Next Contents Previous

4.3. Discussion

Evolution in the luminosity density of the form (1 + z)delta(lambda) at 0 < z < 1 and slower growth or stabilization at z > 1, such as suggested by redshift surveys at 0 < z < 4, is consistent with the detected EBL for values of delta(lambda) consistent with CFRS. The strongest constraints we can place on the EBL span a factor of 5 in flux. As such, stronger evolution between 0 < z < 1 than reported by CFRS or continuing evolution at z > 1 cannot be tightly constrained. We note that recent results from Wright (2001), which constrain the 1.25µm EBL flux to be 2.1(± 1.1) × 10-9 cgs, are in good agreement with our results, but do not improve the constraints on the high redshift optical luminosity density over those discussed above.

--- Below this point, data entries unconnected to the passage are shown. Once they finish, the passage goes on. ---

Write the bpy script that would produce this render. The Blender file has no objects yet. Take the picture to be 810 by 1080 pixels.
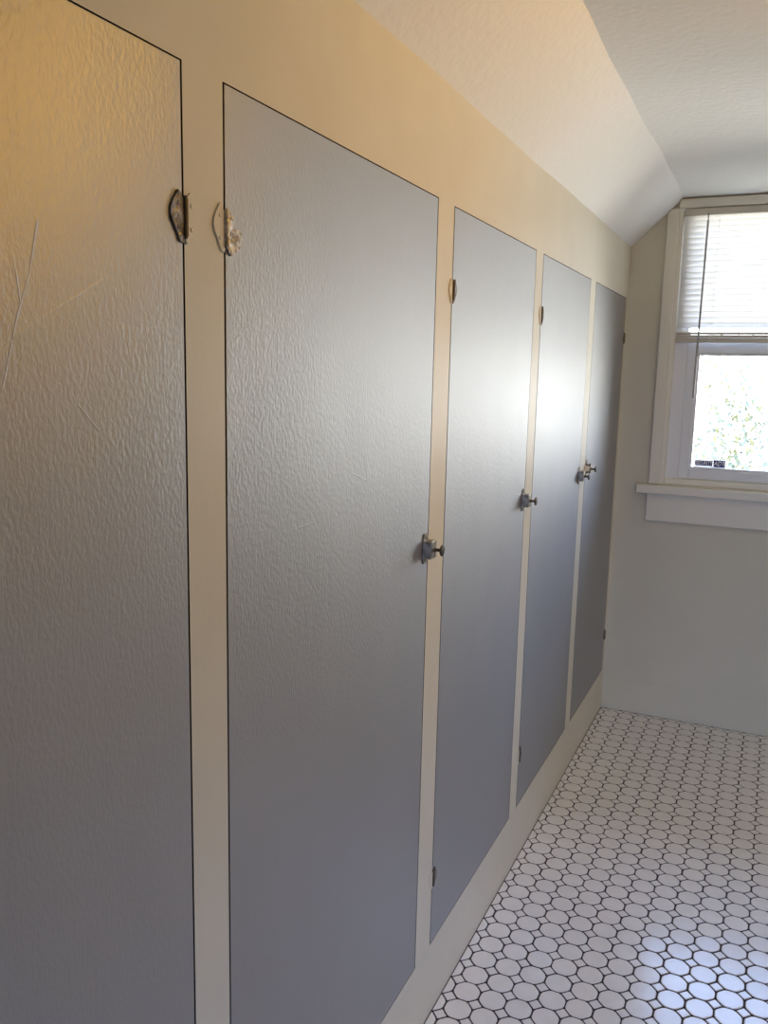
import bpy, bmesh, math, random
from mathutils import Vector, Matrix
random.seed(7)
SC = bpy.context.scene
COL = SC.collection
PI = math.pi

# ------------------------------------------------------------------ sizes
L = 3.832            # end wall
W = 2.14             # right wall
BACK = -1.6          # wall behind the viewer
ZB, ZT = 0.188, 1.835        # closet doors, bottom and top
ZK = 2.048           # knee wall height
XS, ZC = 0.203, 2.233        # where the slope meets the flat ceiling
DOORS = [(0.10, 0.8166), (0.8927, 1.5992), (1.6869, 2.3275), (2.4021, 3.0558), (3.143, 3.7929)]

# ------------------------------------------------------------------ mesh helpers
def obj(name, bm, mat, parent=None, smooth=False, bevel=0.0, seg=2):
    me = bpy.data.meshes.new(name)
    bmesh.ops.recalc_face_normals(bm, faces=bm.faces)
    bm.to_mesh(me); bm.free()
    mats = mat if isinstance(mat, (list, tuple)) else [mat]
    for m in mats: me.materials.append(m)
    if smooth:
        for p in me.polygons: p.use_smooth = True
    o = bpy.data.objects.new(name, me); COL.objects.link(o)
    if parent is not None: o.parent = parent
    if bevel:
        b = o.modifiers.new('bevel', 'BEVEL'); b.width = bevel; b.segments = seg
        b.limit_method = 'ANGLE'; b.angle_limit = math.radians(40)
    return o

def empty(name, loc, parent=None):
    o = bpy.data.objects.new(name, None); COL.objects.link(o)
    o.location = loc; o.empty_display_size = .05
    if parent is not None: o.parent = parent
    return o

def tag(o, label, cat, group=None):
    o['label'] = label; o['category'] = cat
    if group: o['group'] = group
    return o

def structure(o):
    o['kind'] = 'structure'; return o

def box(bm, x0, x1, y0, y1, z0, z1, mi=0):
    v = [bm.verts.new(p) for p in ((x0,y0,z0),(x1,y0,z0),(x1,y1,z0),(x0,y1,z0),
                                   (x0,y0,z1),(x1,y0,z1),(x1,y1,z1),(x0,y1,z1))]
    for f in ((0,3,2,1),(4,5,6,7),(0,1,5,4),(1,2,6,5),(2,3,7,6),(3,0,4,7)):
        bm.faces.new([v[i] for i in f]).material_index = mi
    return v

def quad(bm, pts, mi=0):
    f = bm.faces.new([bm.verts.new(p) for p in pts]); f.material_index = mi; return f

def tube(bm, pts, r, n=10, caps=True):
    pts = [Vector(p) for p in pts]; rings = []
    for i, p in enumerate(pts):
        d = (pts[min(i+1, len(pts)-1)] - pts[max(i-1, 0)]).normalized()
        a = d.cross(Vector((0,0,1)))
        if a.length < 1e-3: a = d.cross(Vector((1,0,0)))
        a.normalize(); b = d.cross(a)
        rr = r[i] if isinstance(r, (list, tuple)) else r
        rings.append([bm.verts.new(p + a*rr*math.cos(2*PI*k/n) + b*rr*math.sin(2*PI*k/n)) for k in range(n)])
    for A, B in zip(rings, rings[1:]):
        for k in range(n): bm.faces.new((A[k], A[(k+1) % n], B[(k+1) % n], B[k]))
    if caps:
        bm.faces.new(rings[0][::-1]); bm.faces.new(rings[-1])

def prism_x(bm, outline, x0, x1):
    """outline in (y, z), extruded along x"""
    a = [bm.verts.new((x0, y, z)) for y, z in outline]
    b = [bm.verts.new((x1, y, z)) for y, z in outline]
    bm.faces.new(a[::-1]); bm.faces.new(b)
    n = len(a)
    for i in range(n): bm.faces.new((a[i], a[(i+1) % n], b[(i+1) % n], b[i]))

# ------------------------------------------------------------------ materials
def mat(name, color=(.8,.8,.8), rough=.5, metal=0.0, spec=.5):
    m = bpy.data.materials.new(name); m.use_nodes = True
    b = m.node_tree.nodes['Principled BSDF']
    b.inputs['Base Color'].default_value = (*color, 1)
    b.inputs['Roughness'].default_value = rough
    b.inputs['Metallic'].default_value = metal
    b.inputs['Specular IOR Level'].default_value = spec
    return m

def node(m, t, **kw):
    n = m.node_tree.nodes.new(t)
    for k, v in kw.items():
        if k in n.inputs: n.inputs[k].default_value = v
        else: setattr(n, k, v)
    return n
def lnk(m, a, b): m.node_tree.links.new(a, b)
def bsdf(m): return m.node_tree.nodes['Principled BSDF']

def coords(m, scale=(1,1,1)):
    tc = node(m, 'ShaderNodeTexCoord'); mp = node(m, 'ShaderNodeMapping')
    mp.inputs['Scale'].default_value = scale
    lnk(m, tc.outputs['Object'], mp.inputs['Vector'])
    return mp.outputs['Vector']

def add_bump(m, layers, dist=.002, strength=.4):
    """layers: (scale, vector scale, weight, detail)"""
    acc = None
    for sc, vs, w, det in layers:
        t = node(m, 'ShaderNodeTexNoise'); t.inputs['Scale'].default_value = sc
        t.inputs['Detail'].default_value = det
        lnk(m, coords(m, vs), t.inputs['Vector'])
        mu = node(m, 'ShaderNodeMath', operation='MULTIPLY'); mu.inputs[1].default_value = w
        lnk(m, t.outputs['Fac'], mu.inputs[0])
        if acc is None: acc = mu.outputs[0]
        else:
            ad = node(m, 'ShaderNodeMath', operation='ADD')
            lnk(m, acc, ad.inputs[0]); lnk(m, mu.outputs[0], ad.inputs[1]); acc = ad.outputs[0]
    bp = node(m, 'ShaderNodeBump'); bp.inputs['Distance'].default_value = dist
    bp.inputs['Strength'].default_value = strength
    lnk(m, acc, bp.inputs['Height']); lnk(m, bp.outputs['Normal'], bsdf(m).inputs['Normal'])

def mottle(m, c1, c2, scale=4, lo=.35, hi=.65, vs=(1,1,1), det=3):
    t = node(m, 'ShaderNodeTexNoise'); t.inputs['Scale'].default_value = scale; t.inputs['Detail'].default_value = det
    lnk(m, coords(m, vs), t.inputs['Vector'])
    r = node(m, 'ShaderNodeValToRGB')
    r.color_ramp.elements[0].position = lo; r.color_ramp.elements[1].position = hi
    r.color_ramp.elements[0].color = (*c1, 1); r.color_ramp.elements[1].color = (*c2, 1)
    lnk(m, t.outputs['Fac'], r.inputs['Fac']); lnk(m, r.outputs['Color'], bsdf(m).inputs['Base Color'])

M_frame = mat('cream_frame_paint', (.74,.70,.64), .42)
mottle(M_frame, (.70,.665,.555), (.73,.695,.585), 6)
add_bump(M_frame, [(30, (1,1,.35), 1, 3), (160, (1,1,1), .25, 2)], .0012, .35)
M_wall = mat('off_white_wall_paint', (.60,.565,.51), .6)
mottle(M_wall, (.655,.63,.525), (.675,.65,.545), 5)
add_bump(M_wall, [(60, (1,1,1), 1, 3)], .001, .3)
M_right = mat('beige_wall_paint', (.74,.65,.52), .6)
add_bump(M_right, [(60, (1,1,1), 1, 3)], .001, .3)
M_ceil = mat('white_textured_ceiling', (.84,.84,.82), .8, spec=.25)
add_bump(M_ceil, [(55, (1,1,1), 1, 4), (9, (1,1,1), .8, 2)], .0035, .5)
M_door = mat('grey_gloss_door_paint', (.265,.262,.268), .44, spec=.8)
bsdf(M_door).inputs['IOR'].default_value = 2.5
bsdf(M_door).inputs['Anisotropic'].default_value = .6
tg = node(M_door, 'ShaderNodeCombineXYZ'); tg.inputs[2].default_value = 1
lnk(M_door, tg.outputs[0], bsdf(M_door).inputs['Tangent'])
mottle(M_door, (.170,.170,.176), (.188,.188,.194), 3, vs=(1,1,.6))
add_bump(M_door, [(210, (1,1,.55), 1.0, 3), (60, (1,1,.3), .35, 2), (7, (1,1,.5), 1.8, 1)], .0012, .6)
M_trim = mat('cream_trim_paint', (.80,.77,.68), .4)
add_bump(M_trim, [(40, (1,1,1), 1, 2)], .0008, .25)
M_vinyl = mat('white_vinyl', (.80,.81,.83), .35)
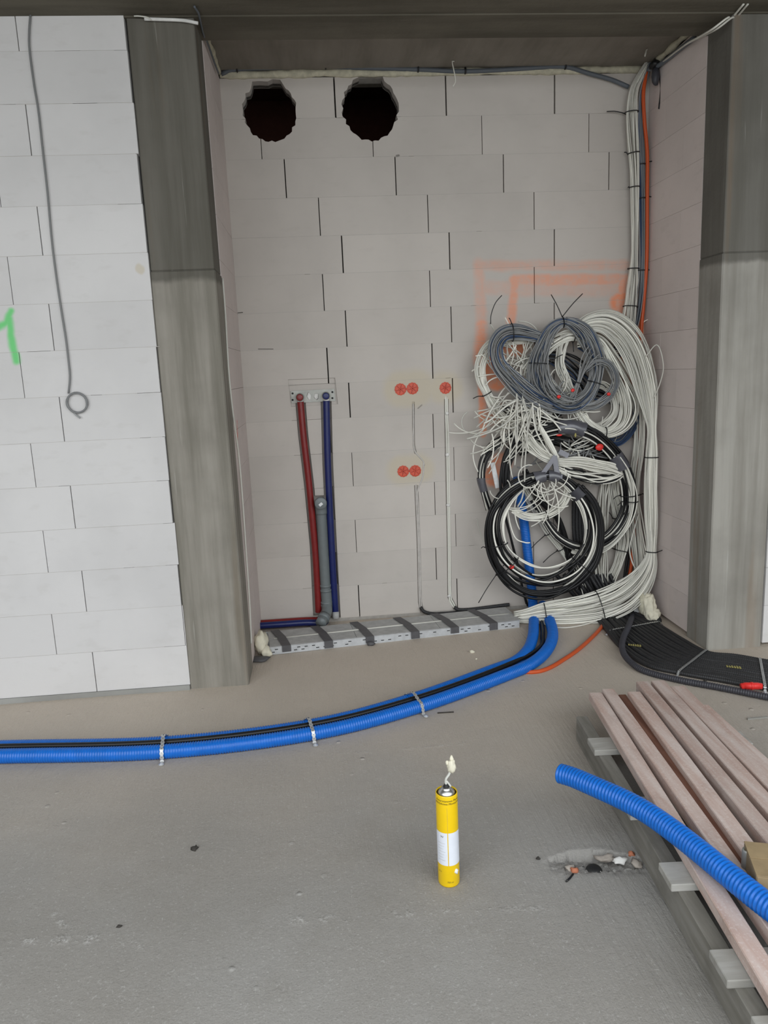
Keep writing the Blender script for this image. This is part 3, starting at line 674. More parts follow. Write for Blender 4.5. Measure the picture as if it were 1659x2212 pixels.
o = tube('blue_pipe', spline([(q[0][0]+.01, -.05, .03)]+q, .01), .0195, 'pipe_blue', None, 14); tag(o, 'blue sleeved pipe lying along the floor in front of the niche back wall', 'pipe')
q = run([(692, 1340), (660, 1340), (600, 1344), (555, 1347)], -.035)
o = tube('red_pipe', spline(q, .01), .0195, 'pipe_red', None, 14); tag(o, 'red sleeved pipe lying on the floor behind the blue one', 'pipe')
gd = thing('drain_pipe', 'grey plastic drain pipe with capped elbow and two bends', 'pipe', W(698, 1330, -.03))
k = np.array(gd.location); dp = lambda x, y, Y: W(x, y, Y)-k
tube('vertical_pipe', spline([dp(693, 1092, -.012), dp(698, 1180, -.012), dp(704, 1282, -.012)], .02), .031, 'drain_grey', gd, 18)
e0 = dp(693, 1088, -.012); tube('top_elbow', spline([e0+[0, 0, -.06], e0+[0, -.004, -.01], e0+[0, -.03, .012], e0+[0, -.065, .014]], .008), .0345, 'drain_grey', gd, 18)
tube('end_cap', [e0+[0, -.062, .014], e0+[0, -.074, .014], e0+[0, -.077, .014]], [.0355, .0355, .030], 'drain_grey', gd, 18)
st = e0+np.array([0, -.0785, .014]); obox('sticker', st+[-.014, 0, -.006], (.018, 0, .014), (.010, 0, -.012), (0, -.0008, 0), 'white_plastic', gd)
for a, rr in ((1262, .0345), (1272, .0355), (1298, .0365), (1304, .0365)):
    c = dp(704+(a-1280)*.06, a, -.012); tube('socket_ring', [c, c+[0, 0, -.016]], rr, 'drain_grey', gd, 18)
tube('lower_socket', spline([dp(704, 1275, -.012), dp(706, 1300, -.014), dp(706, 1312, -.02)], .01), .0335, 'drain_grey', gd, 18)
tube('lower_bend', spline([dp(706, 1308, -.02), dp(706, 1320, -.05), dp(699, 1335, -.10), dp(693, 1346, -.15)], .01), .032, 'drain_grey', gd, 18)
tube('outlet_ring', [dp(702, 1330, -.085), dp(698, 1338, -.112)], .036, 'drain_grey', gd, 18)

# ------------------------------------------------------------------ flush socket boxes with red plaster covers
def socket_cover(px, label, conn=None):
    c = W(*px); r = thing('socket_box', label, 'socket box', c, 'red socket boxes in the wall')
    n = 48; V = []; Fc = []
    for yy, kk in ((.004, 1.0), (-.004, 1.0), (-.0045, .90), (-.002, .86), (-.002, .30), (-.006, .24), (-.006, .1)):
        for j in range(n):
            a = 2*math.pi*j/n; rr = .0335*kk*((1.035 if j % 4 < 2 else .975) if kk > .95 else 1)
            V.append((rr*math.cos(a), yy, rr*math.sin(a)))
    for i in range(6):
        for j in range(n): Fc.append((i*n+j, i*n+(j+1) % n, (i+1)*n+(j+1) % n, (i+1)*n+j))
    Fc.append(tuple(range(6*n, 7*n))); mesh('cover', V, Fc, 'socket_red', r)
    for j in range(6):
        a = j*math.pi/3+.3; d = np.array([math.cos(a), 0, math.sin(a)]); s = np.array([-math.sin(a), 0, math.cos(a)])
        obox('rib', d*.010-s*.0012+[0, -.0045, 0], d*.017, s*.0024, (0, .003, 0), 'socket_dark', r)
    tube('hub', [(0, -.004, 0), (0, -.008, 0)], [.0055, .004], 'socket_dark', r, 10)
    if conn: obox('connector', (conn*.028 if conn > 0 else -.040, -.0035, -.007), (.012, 0, 0), (0, .006, 0), (0, 0, .014), 'socket_dark', r)
socket_cover((865, 841), 'red round socket box, left one of the upper double pair', 1)
socket_cover((891, 839), 'red round socket box, right one of the upper double pair')
socket_cover((962, 838), 'single red round socket box above the taller wall chase')
socket_cover((871, 1018), 'red round socket box, left one of the lower double pair', 1)
socket_cover((897, 1017), 'red round socket box, right one of the lower double pair')

# white cables let into the wall, with black sleeves at their feet
def wall_cable(l, Y, r, label, name='wall_cable', mat='cable_white'):
    return tag(tube(name, spline([tuple(W(*p, Y=Y)) for p in l], .012), r, mat, None, 8), label, 'cable')
wall_cable([(962.5, 856), (963, 900), (965, 960), (967.5, 1100), (969, 1200), (970, 1285), (975, 1304), (984, 1317)], .003, .0055, 'white cable in the chase below the single red socket box, left of two')
wall_cable([(966, 858), (967, 905), (969, 960), (971, 1100), (972.5, 1200), (973.5, 1283), (979, 1302), (987, 1315)], .004, .0050, 'white cable in the chase below the single red socket box, right of two')
for p in ((965.5, 893), (966.5, 982), (968.5, 1091), (971, 1287)):
    c = W(*p, Y=-.002); o = blob('plaster_dab', c, (.012, .005, .010), 'plaster_white', None, .4, p[1], 2); tag(o, {893: 'white plaster dab holding the chase cables, topmost of four', 982: 'white plaster dab on the chase cables, second from the top', 1091: 'white plaster dab on the chase cables, third from the top', 1287: 'white plaster dab on the chase cables nearest the floor'}[p[1]], 'plaster', 'plaster dabs in the right chase')
wall_cable([(898, 1046), (899.5, 1090), (902.5, 1150), (904.5, 1220), (906, 1300), (910, 1318)], .002, .0048, 'white cable in the chase below the lower double socket boxes, left of two', mat='plaster_wall')
wall_cable([(915, 1000), (914, 1025), (909, 1042), (902, 1062), (903.5, 1100), (906, 1160), (908, 1230), (909.5, 1300), (914, 1317)], .001, .0048, 'white cable passing the lower double socket boxes, right of two', mat='plaster_wall')
wall_cable([(892.5, 872), (893, 920), (892.5, 955), (897, 976), (914, 996), (916, 1006)], .0005, .0048, 'white cable between the upper and lower double socket boxes', mat='plaster_wall')
for l, lab in (([(909, 1312), (916, 1321), (935, 1326), (965, 1325), (1010, 1321), (1050, 1316)], 'black corrugated sleeve at the foot of the left chase, running along the back wall'), ([(982, 1312), (992, 1317), (1020, 1316), (1060, 1311), (1100, 1306)], 'black corrugated sleeve at the foot of the right chase')):
    o = corrugated([tuple(W(*p, Y=-.02)) for p in l], .0115, pitch=.008, depth=.0014, name='black_sleeve', mat='conduit_black', sides=10); tag(o, lab, 'conduit', 'black sleeves at the wall foot')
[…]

In contrast with our results, previous authors have claimed good agreement between the flux in the raw number counts from the HDF and integrated flux in the measured CFRS luminosity density to z = 1 under the assumption that the luminosity density drops rapidly at z > 1 (Madau, Pozzetti, & Dickinson 1998, Pozzetti et al. 1998). In that work, the errors in faint galaxy photometry which cause ~ 50% underestimates of the total light from V > 23 galaxies (discussed in Section 4.1) are compensated by the assumption that the luminosity density drops rapidly beyond z = 1. That assumption was based on measurements of the flux from Lyman-limit systems in the HDF field by Madau et al (1996), which are substantially lower than measurements by Steidel et al. (1999) due to underestimates of the volume corrections and to the small-area sampling. We find that the detected EBL is not consistent with luminosity evolution comparable to the CFRS measured values at 0 < z < 1 if the luminosity density drops rapidly at z > 1.